No index records for host-disk

From wiki.zmanda.com
Jump to navigation Jump to search

This article is a part of the Troubleshooting collection.

Problem

amrecover(8) gives

No index records for host: hostname. Have you enabled indexing?

or

No index records for disk: disk. Invalid?

Explanation

  • The most common cause of this problem is not having enabled index generation in amanda.conf(5). The index yes option must be present in every dumptype for whose disks indexes should be generated. Indexes are currently generated at backup-time only, so, if a backup was performed without creating an index, you won't be able to use amrecover(8) to restore it; you'll have to use amrestore(8).
  • Amrecover is not selecting the configuration name that contains the backups for the selected disk. User can specify a configuration name with the `-c' switch to amrecover.
  • Check for SELinux AVC Denied messages in /var/log/messages. Depending on how the index files are labeled, SELinux may be preventing amanda from accessing the index files. setenforce 0 disables enforcing mode. On Fedora Core distribution, do setsebool -P amanda_disable_trans 1 as superuser (to disable amanda policies only).
  • Amrecover is contacting the wrong index server. Note that some packaged distributions have "localhost" as compiled in default index server.

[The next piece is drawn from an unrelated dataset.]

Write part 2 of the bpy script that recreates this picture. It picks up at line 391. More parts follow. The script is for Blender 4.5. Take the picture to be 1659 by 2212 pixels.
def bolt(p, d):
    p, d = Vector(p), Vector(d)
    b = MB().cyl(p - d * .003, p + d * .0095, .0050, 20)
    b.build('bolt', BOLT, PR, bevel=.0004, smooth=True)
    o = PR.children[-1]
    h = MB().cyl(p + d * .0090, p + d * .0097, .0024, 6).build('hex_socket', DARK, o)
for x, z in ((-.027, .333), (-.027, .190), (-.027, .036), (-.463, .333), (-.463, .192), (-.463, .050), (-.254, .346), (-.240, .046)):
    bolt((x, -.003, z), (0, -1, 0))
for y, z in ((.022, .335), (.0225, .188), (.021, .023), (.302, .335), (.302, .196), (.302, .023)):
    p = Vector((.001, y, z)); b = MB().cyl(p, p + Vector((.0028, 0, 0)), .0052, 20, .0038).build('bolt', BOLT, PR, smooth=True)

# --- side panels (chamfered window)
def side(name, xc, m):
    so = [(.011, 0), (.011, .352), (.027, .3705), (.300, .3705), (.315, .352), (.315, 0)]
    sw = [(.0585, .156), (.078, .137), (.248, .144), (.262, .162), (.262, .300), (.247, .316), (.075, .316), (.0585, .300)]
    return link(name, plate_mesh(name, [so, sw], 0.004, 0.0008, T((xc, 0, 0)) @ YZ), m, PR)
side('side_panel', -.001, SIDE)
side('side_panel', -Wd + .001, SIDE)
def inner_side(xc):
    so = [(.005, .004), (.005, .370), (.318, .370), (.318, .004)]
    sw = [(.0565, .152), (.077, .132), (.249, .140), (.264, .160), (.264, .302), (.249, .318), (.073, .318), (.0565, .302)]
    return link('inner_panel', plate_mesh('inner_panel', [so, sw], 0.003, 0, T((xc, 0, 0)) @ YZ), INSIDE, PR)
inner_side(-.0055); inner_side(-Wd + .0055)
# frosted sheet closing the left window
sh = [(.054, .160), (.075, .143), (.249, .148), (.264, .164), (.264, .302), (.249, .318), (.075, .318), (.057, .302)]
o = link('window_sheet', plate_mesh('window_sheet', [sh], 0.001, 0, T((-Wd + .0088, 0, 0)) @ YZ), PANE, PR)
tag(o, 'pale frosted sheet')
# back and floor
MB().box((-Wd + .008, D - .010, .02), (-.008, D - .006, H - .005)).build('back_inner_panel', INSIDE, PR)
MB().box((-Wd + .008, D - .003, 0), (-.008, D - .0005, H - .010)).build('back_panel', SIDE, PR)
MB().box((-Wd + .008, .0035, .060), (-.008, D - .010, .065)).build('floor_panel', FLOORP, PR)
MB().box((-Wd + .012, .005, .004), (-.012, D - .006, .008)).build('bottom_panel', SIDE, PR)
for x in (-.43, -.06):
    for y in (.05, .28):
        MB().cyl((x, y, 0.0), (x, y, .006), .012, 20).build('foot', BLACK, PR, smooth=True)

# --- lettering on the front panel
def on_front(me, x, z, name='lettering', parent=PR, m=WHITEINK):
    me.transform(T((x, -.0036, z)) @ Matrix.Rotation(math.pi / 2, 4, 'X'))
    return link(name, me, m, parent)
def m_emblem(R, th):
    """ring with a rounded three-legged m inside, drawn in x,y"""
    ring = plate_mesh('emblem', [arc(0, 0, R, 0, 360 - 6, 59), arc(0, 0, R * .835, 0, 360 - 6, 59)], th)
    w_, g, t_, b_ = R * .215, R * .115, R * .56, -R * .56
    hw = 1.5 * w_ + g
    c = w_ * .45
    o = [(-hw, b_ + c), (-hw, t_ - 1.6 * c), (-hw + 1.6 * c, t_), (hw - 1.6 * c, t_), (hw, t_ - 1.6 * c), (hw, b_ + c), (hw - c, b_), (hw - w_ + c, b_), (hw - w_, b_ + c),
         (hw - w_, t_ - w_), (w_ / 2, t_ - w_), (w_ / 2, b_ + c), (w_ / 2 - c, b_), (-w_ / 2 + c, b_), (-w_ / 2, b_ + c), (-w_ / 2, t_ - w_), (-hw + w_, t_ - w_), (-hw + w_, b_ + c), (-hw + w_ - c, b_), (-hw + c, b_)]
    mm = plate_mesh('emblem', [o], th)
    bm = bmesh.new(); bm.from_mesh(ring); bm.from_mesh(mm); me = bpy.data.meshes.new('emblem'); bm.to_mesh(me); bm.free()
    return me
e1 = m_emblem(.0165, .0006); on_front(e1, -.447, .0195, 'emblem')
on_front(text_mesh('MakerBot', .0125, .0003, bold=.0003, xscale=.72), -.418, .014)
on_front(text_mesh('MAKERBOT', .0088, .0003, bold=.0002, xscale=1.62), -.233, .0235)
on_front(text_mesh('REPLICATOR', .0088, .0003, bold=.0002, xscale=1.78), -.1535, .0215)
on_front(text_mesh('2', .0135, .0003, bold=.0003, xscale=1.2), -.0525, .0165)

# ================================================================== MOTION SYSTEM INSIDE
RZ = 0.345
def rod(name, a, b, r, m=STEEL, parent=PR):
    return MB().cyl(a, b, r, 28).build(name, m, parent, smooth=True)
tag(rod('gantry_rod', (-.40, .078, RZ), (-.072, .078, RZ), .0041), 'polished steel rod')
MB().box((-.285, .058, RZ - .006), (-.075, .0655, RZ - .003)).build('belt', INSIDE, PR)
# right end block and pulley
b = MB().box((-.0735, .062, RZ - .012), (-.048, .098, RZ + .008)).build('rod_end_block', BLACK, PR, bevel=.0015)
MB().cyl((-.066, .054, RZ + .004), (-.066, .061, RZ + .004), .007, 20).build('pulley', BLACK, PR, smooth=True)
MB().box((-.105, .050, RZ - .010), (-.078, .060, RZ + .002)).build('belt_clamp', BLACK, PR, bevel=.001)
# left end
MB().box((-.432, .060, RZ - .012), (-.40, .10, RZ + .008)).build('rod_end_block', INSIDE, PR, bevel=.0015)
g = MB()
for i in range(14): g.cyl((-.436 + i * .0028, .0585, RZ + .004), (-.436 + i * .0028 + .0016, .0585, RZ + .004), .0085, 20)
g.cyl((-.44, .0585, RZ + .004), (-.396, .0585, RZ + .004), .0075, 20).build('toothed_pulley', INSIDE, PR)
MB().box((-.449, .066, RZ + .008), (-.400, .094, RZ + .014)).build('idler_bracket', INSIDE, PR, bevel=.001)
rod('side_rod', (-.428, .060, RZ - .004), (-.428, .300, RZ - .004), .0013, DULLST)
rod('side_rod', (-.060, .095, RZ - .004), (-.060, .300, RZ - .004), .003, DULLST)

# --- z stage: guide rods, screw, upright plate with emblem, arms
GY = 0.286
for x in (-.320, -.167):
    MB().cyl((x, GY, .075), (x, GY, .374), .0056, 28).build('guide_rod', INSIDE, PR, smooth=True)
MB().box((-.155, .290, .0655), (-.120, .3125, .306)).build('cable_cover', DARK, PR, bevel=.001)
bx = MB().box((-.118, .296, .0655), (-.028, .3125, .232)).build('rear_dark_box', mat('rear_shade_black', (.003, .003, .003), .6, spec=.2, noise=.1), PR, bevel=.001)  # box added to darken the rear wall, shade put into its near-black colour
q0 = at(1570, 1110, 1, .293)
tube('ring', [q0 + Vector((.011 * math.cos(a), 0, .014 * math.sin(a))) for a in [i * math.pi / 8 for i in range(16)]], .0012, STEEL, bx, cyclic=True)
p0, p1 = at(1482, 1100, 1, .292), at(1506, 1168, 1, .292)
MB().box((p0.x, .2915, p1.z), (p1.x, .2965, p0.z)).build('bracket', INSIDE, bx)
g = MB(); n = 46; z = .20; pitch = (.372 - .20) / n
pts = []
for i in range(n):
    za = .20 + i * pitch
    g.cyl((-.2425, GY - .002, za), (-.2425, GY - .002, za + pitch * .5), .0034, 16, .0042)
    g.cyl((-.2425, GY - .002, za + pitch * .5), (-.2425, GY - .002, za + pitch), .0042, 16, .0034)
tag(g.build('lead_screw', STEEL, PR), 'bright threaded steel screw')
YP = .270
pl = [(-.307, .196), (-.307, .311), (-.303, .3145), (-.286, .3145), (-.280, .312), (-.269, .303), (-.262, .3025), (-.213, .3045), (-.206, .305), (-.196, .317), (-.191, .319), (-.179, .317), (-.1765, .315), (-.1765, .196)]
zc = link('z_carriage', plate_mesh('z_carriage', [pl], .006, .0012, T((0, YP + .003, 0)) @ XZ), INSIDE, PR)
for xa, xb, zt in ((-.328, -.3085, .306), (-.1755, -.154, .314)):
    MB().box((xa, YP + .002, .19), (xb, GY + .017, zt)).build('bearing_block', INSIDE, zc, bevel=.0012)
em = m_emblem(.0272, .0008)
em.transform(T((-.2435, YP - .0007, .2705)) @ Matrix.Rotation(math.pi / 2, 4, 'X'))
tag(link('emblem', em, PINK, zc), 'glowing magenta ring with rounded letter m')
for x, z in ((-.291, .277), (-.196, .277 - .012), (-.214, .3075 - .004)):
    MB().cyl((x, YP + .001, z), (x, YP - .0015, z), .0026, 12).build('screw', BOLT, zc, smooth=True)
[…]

Specify the index server and tape server explicitly with:
# amrecover Config -s amandaserver.example.com -t amandaserver.example.com

To find the builtin default values for the above do:

$ amadmin x version | grep DEFAULT_CONFIG
$ amadmin x version | grep DEFAULT_SERVER
$ amadmin x version | grep DEFAULT_TAPE_SERVER

The first command shows the default configuration, the second command shows the default index server, and the last command shows the default tape server.

  • If there are defunct processes running on the Amanda client after amrecover command failure, the directory where data is being restored to is not writable. Check the directory/file permissions. During the backup operation, the client uses the /tmp/amanda directory, and it must be writable by the Amanda user to create indexes. If amrecover is restoring files to /tmp, then it must be writable.
  • If the index server has a small /tmp partition, and the disk you are trying to recover has a very large number of files, the /tmp partition may be filling up on the index server.